* BEGIN Data section *

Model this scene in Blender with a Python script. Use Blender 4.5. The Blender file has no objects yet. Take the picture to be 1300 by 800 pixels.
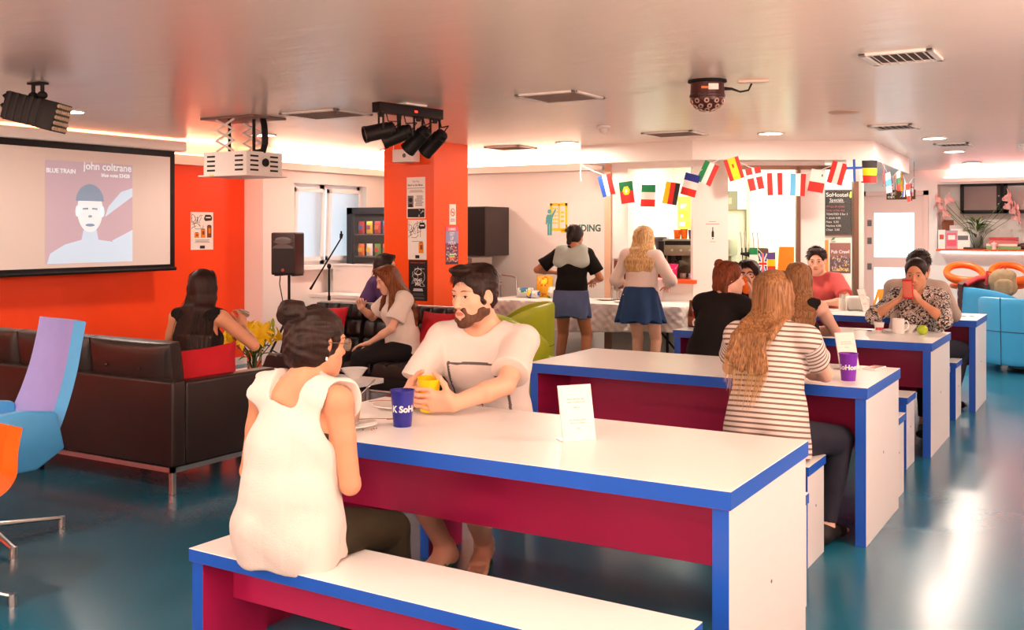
import bpy, bmesh, math, random
import numpy as np
from mathutils import Vector, Matrix, Euler
random.seed(7)
PI = math.pi
SC = bpy.context.scene
COL = SC.collection
V = Vector

# ------------------------------------------------------------------ materials
MATS = {}
def lin(c):
    return tuple(((x / 12.92) if x <= 0.04045 else ((x + 0.055) / 1.055) ** 2.4) for x in c)
def rgb(r, g, b):
    return lin((r / 255., g / 255., b / 255.))
def mat(name, col, rough=0.5, metal=0.0, var=0.06, scale=18., bump=0.0, bscale=60., spec=0.5, emit=None, estr=0.0,
        sss=0.0, trans=0.0, coat=0.0, alpha=1.0, ior=1.45, stretch=None):
    if name in MATS:
        return MATS[name]
    m = bpy.data.materials.new(name); m.use_nodes = True
    nt = m.node_tree; N = nt.nodes; L = nt.links
    b = N['Principled BSDF']
    b.inputs['Roughness'].default_value = rough
    b.inputs['Metallic'].default_value = metal
    b.inputs['Specular IOR Level'].default_value = spec
    b.inputs['IOR'].default_value = ior
    if coat: b.inputs['Coat Weight'].default_value = coat; b.inputs['Coat Roughness'].default_value = 0.08
    if trans: b.inputs['Transmission Weight'].default_value = trans
    if sss:
        b.inputs['Subsurface Weight'].default_value = sss
        b.inputs['Subsurface Radius'].default_value = (0.012, 0.005, 0.003)
        b.inputs['Subsurface Scale'].default_value = 1.0
    if alpha < 1: b.inputs['Alpha'].default_value = alpha
    tc = N.new('ShaderNodeTexCoord'); mp = N.new('ShaderNodeMapping')
    L.new(tc.outputs['Object'], mp.inputs['Vector'])
    if stretch: mp.inputs['Scale'].default_value = stretch
    nz = N.new('ShaderNodeTexNoise'); nz.inputs['Scale'].default_value = scale; nz.inputs['Detail'].default_value = 4
    L.new(mp.outputs[0], nz.inputs['Vector'])
    mx = N.new('ShaderNodeMix'); mx.data_type = 'RGBA'
    mx.inputs['A'].default_value = tuple(max(0, x * (1 - var)) for x in col) + (1,)
    mx.inputs['B'].default_value = tuple(min(1, x * (1 + var)) for x in col) + (1,)
    L.new(nz.outputs['Fac'], mx.inputs['Factor'])
    L.new(mx.outputs['Result'], b.inputs['Base Color'])
    if bump:
        n2 = N.new('ShaderNodeTexNoise'); n2.inputs['Scale'].default_value = bscale; n2.inputs['Detail'].default_value = 3
        L.new(mp.outputs[0], n2.inputs['Vector'])
        bp = N.new('ShaderNodeBump'); bp.inputs['Strength'].default_value = bump; bp.inputs['Distance'].default_value = 0.01
        L.new(n2.outputs['Fac'], bp.inputs['Height']); L.new(bp.outputs[0], b.inputs['Normal'])
    if emit:
        b.inputs['Emission Color'].default_value = emit + (1,); b.inputs['Emission Strength'].default_value = estr
    MATS[name] = m
    return m

M_white = mat('white_laminate', rgb(243, 240, 236), 0.28, var=0.015)
M_blue = mat('blue_edge_band', rgb(22, 84, 190), 0.35, var=0.04)
M_mag = mat('magenta_panel', rgb(176, 28, 84), 0.4, var=0.05)
M_black = mat('black_plastic', rgb(18, 16, 17), 0.48, var=0.1, spec=.3)
M_mattblack = mat('matt_black', rgb(16, 15, 15), 0.7, var=0.1)
M_dark = mat('dark_grey', rgb(48, 46, 48), 0.4)
M_chrome = mat('brushed_steel', rgb(200, 196, 192), 0.28, 1.0, var=0.04, bump=0.05, stretch=(1, 1, 14))
M_steel = mat('stainless_steel', rgb(186, 180, 174), 0.32, 1.0, var=0.05)
M_leather = mat('dark_brown_leather', rgb(38, 27, 25), 0.34, var=0.15, bump=0.12, bscale=140)
M_leather2 = mat('black_leather', rgb(30, 26, 26), 0.33, var=0.15, bump=0.12, bscale=140)
M_red = mat('red_fabric', rgb(190, 12, 30), 0.8, bump=0.15, bscale=300)
M_bluefab = mat('sky_blue_vinyl', rgb(70, 160, 220), 0.42, var=0.04, bump=0.04, bscale=200)
M_bluefab2 = mat('azure_vinyl', rgb(60, 160, 212), 0.4, var=0.04, bump=0.04, bscale=200)
M_orangefab = mat('orange_vinyl', rgb(240, 96, 12), 0.38, var=0.05, bump=0.04, bscale=200)
M_green = mat('lime_green_vinyl', rgb(172, 182, 22), 0.4, var=0.05, bump=0.05, bscale=180)
M_seam = mat('dark_seam', rgb(20, 60, 90), 0.7)
M_seamg = mat('olive_seam', rgb(90, 98, 10), 0.7)
M_paper = mat('white_paper', rgb(240, 234, 226), 0.7, var=0.03)
M_porc = mat('white_porcelain', rgb(244, 240, 235), 0.18, var=0.02)
M_clear = mat('clear_glass', (1, 1, 1), 0.02, trans=1.0, var=0.0, ior=1.45)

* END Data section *

## [What is required]
Copy out every line holding the string "scene".

## [Solution to this exercise]
Model this scene in Blender with a Python script. Use Blender 4.5. The Blender file has no objects yet. Take the picture to be 1300 by 800 pixels.
SC = bpy.context.scene